## What is expected
Transcribe the lines below verbatim, skipping the images.

Scripts that build scenes:
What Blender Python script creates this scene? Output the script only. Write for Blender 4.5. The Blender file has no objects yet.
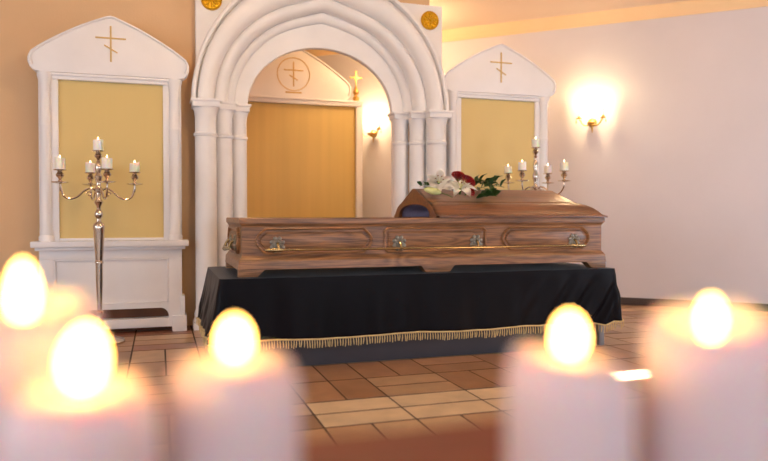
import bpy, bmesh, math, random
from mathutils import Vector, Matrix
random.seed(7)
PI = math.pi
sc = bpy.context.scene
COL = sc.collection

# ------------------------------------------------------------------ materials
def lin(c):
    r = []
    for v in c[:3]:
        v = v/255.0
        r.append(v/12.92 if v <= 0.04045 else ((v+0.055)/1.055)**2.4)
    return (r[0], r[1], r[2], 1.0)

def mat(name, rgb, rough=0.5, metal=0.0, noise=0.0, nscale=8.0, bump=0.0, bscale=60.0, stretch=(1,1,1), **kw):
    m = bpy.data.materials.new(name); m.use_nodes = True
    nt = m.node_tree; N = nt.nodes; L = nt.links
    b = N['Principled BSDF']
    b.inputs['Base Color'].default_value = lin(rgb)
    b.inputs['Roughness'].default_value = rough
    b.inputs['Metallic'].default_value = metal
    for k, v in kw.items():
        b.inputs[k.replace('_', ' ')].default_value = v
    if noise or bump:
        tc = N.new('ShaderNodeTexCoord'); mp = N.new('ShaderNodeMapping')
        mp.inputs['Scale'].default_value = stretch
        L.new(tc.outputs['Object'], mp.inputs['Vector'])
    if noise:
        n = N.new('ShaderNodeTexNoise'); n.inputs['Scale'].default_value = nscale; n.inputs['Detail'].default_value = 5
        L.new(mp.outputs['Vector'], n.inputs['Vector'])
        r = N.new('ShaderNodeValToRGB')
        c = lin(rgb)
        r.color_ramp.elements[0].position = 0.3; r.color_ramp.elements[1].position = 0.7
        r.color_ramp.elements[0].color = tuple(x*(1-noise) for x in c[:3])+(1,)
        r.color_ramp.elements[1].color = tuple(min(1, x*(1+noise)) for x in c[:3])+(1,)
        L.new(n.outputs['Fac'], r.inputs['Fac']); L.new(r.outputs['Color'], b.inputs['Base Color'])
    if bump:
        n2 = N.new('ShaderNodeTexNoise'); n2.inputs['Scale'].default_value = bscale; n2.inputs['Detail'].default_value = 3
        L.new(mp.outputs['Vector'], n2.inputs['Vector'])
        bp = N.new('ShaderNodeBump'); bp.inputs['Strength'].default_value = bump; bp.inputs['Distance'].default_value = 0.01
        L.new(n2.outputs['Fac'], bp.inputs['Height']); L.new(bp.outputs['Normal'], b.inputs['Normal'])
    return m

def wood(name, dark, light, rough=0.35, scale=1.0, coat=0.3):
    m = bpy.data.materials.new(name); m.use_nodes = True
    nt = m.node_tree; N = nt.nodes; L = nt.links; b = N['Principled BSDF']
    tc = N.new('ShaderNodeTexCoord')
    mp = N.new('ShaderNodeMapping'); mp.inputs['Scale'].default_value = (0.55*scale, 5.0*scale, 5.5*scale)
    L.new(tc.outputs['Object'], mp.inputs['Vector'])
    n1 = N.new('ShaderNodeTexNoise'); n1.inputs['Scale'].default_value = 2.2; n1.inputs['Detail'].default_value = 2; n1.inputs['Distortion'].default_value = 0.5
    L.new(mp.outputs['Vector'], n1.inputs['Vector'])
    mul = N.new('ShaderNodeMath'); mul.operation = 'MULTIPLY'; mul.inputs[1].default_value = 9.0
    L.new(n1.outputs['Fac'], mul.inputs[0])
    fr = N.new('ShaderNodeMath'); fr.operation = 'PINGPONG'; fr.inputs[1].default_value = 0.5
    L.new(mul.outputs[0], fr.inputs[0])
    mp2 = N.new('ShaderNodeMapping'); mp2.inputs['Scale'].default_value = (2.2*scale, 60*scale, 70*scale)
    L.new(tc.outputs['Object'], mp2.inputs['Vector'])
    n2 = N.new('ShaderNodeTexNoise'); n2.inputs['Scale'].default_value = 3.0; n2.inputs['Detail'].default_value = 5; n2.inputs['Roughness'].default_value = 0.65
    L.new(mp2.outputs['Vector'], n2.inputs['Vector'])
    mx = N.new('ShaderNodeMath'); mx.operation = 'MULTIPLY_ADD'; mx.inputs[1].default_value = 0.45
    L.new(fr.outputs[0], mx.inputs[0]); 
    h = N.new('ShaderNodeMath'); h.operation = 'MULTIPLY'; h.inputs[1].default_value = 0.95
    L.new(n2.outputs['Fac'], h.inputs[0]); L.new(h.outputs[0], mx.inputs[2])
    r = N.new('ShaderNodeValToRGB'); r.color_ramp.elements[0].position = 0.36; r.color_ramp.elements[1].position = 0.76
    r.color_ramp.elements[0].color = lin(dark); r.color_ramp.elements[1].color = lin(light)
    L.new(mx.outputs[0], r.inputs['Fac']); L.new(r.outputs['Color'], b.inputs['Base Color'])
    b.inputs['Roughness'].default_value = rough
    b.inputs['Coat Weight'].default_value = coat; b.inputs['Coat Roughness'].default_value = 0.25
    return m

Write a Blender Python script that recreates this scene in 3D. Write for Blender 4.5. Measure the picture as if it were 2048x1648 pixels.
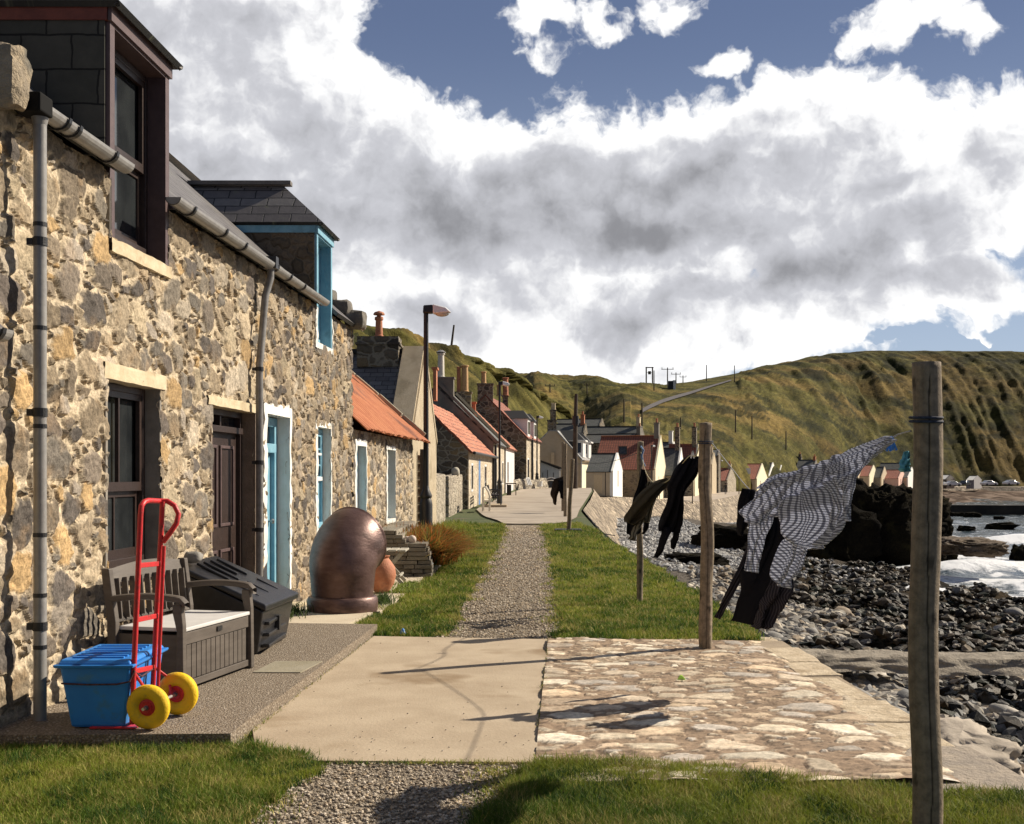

## Reply
What Blender Python script creates this scene? Output the script only. Write for Blender 4.5. The Blender file has no objects yet.
import bpy, bmesh, math, random
from mathutils import Vector, Matrix
random.seed(7)
PI = math.pi
sc = bpy.context.scene
COL = sc.collection

# ------------------------------------------------------------------ materials
def lin(c):
    r = []
    for v in c[:3]:
        v = v/255.0
        r.append(v/12.92 if v <= 0.04045 else ((v+0.055)/1.055)**2.4)
    return (r[0], r[1], r[2], 1.0)

def mat(name, rgb, rough=0.5, metal=0.0, noise=0.0, nscale=8.0, bump=0.0, bscale=60.0, stretch=(1,1,1), **kw):
    m = bpy.data.materials.new(name); m.use_nodes = True
    nt = m.node_tree; N = nt.nodes; L = nt.links
    b = N['Principled BSDF']
    b.inputs['Base Color'].default_value = lin(rgb)
    b.inputs['Roughness'].default_value = rough
    b.inputs['Metallic'].default_value = metal
    for k, v in kw.items():
        b.inputs[k.replace('_', ' ')].default_value = v
    if noise or bump:
        tc = N.new('ShaderNodeTexCoord'); mp = N.new('ShaderNodeMapping')
        mp.inputs['Scale'].default_value = stretch
        L.new(tc.outputs['Object'], mp.inputs['Vector'])
    if noise:
        n = N.new('ShaderNodeTexNoise'); n.inputs['Scale'].default_value = nscale; n.inputs['Detail'].default_value = 5
        L.new(mp.outputs['Vector'], n.inputs['Vector'])
        r = N.new('ShaderNodeValToRGB')
        c = lin(rgb)
        r.color_ramp.elements[0].position = 0.3; r.color_ramp.elements[1].position = 0.7
        r.color_ramp.elements[0].color = tuple(x*(1-noise) for x in c[:3])+(1,)
        r.color_ramp.elements[1].color = tuple(min(1, x*(1+noise)) for x in c[:3])+(1,)
        L.new(n.outputs['Fac'], r.inputs['Fac']); L.new(r.outputs['Color'], b.inputs['Base Color'])
    if bump:
        n2 = N.new('ShaderNodeTexNoise'); n2.inputs['Scale'].default_value = bscale; n2.inputs['Detail'].default_value = 3
        L.new(mp.outputs['Vector'], n2.inputs['Vector'])
        bp = N.new('ShaderNodeBump'); bp.inputs['Strength'].default_value = bump; bp.inputs['Distance'].default_value = 0.01
        L.new(n2.outputs['Fac'], bp.inputs['Height']); L.new(bp.outputs['Normal'], b.inputs['Normal'])
    return m

def wood(name, dark, light, rough=0.35, scale=1.0, coat=0.3):
    m = bpy.data.materials.new(name); m.use_nodes = True
    nt = m.node_tree; N = nt.nodes; L = nt.links; b = N['Principled BSDF']
    tc = N.new('ShaderNodeTexCoord')
    mp = N.new('ShaderNodeMapping'); mp.inputs['Scale'].default_value = (0.55*scale, 5.0*scale, 5.5*scale)
    L.new(tc.outputs['Object'], mp.inputs['Vector'])
    n1 = N.new('ShaderNodeTexNoise'); n1.inputs['Scale'].default_value = 2.2; n1.inputs['Detail'].default_value = 2; n1.inputs['Distortion'].default_value = 0.5
    L.new(mp.outputs['Vector'], n1.inputs['Vector'])
    mul = N.new('ShaderNodeMath'); mul.operation = 'MULTIPLY'; mul.inputs[1].default_value = 9.0
    L.new(n1.outputs['Fac'], mul.inputs[0])
    fr = N.new('ShaderNodeMath'); fr.operation = 'PINGPONG'; fr.inputs[1].default_value = 0.5
    L.new(mul.outputs[0], fr.inputs[0])
    mp2 = N.new('ShaderNodeMapping'); mp2.inputs['Scale'].default_value = (2.2*scale, 60*scale, 70*scale)
    L.new(tc.outputs['Object'], mp2.inputs['Vector'])
    n2 = N.new('ShaderNodeTexNoise'); n2.inputs['Scale'].default_value = 3.0; n2.inputs['Detail'].default_value = 5; n2.inputs['Roughness'].default_value = 0.65
    L.new(mp2.outputs['Vector'], n2.inputs['Vector'])
    mx = N.new('ShaderNodeMath'); mx.operation = 'MULTIPLY_ADD'; mx.inputs[1].default_value = 0.45
    L.new(fr.outputs[0], mx.inputs[0]); 
    h = N.new('ShaderNodeMath'); h.operation = 'MULTIPLY'; h.inputs[1].default_value = 0.95
    L.new(n2.outputs['Fac'], h.inputs[0]); L.new(h.outputs[0], mx.inputs[2])
    r = N.new('ShaderNodeValToRGB'); r.color_ramp.elements[0].position = 0.36; r.color_ramp.elements[1].position = 0.76
    r.color_ramp.elements[0].color = lin(dark); r.color_ramp.elements[1].color = lin(light)
    L.new(mx.outputs[0], r.inputs['Fac']); L.new(r.outputs['Color'], b.inputs['Base Color'])
    b.inputs['Roughness'].default_value = rough
    b.inputs['Coat Weight'].default_value = coat; b.inputs['Coat Roughness'].default_value = 0.25
    return m

Write a Blender Python script that recreates this scene in 3D. Write for Blender 4.5. Measure the picture as if it were 2048x1648 pixels.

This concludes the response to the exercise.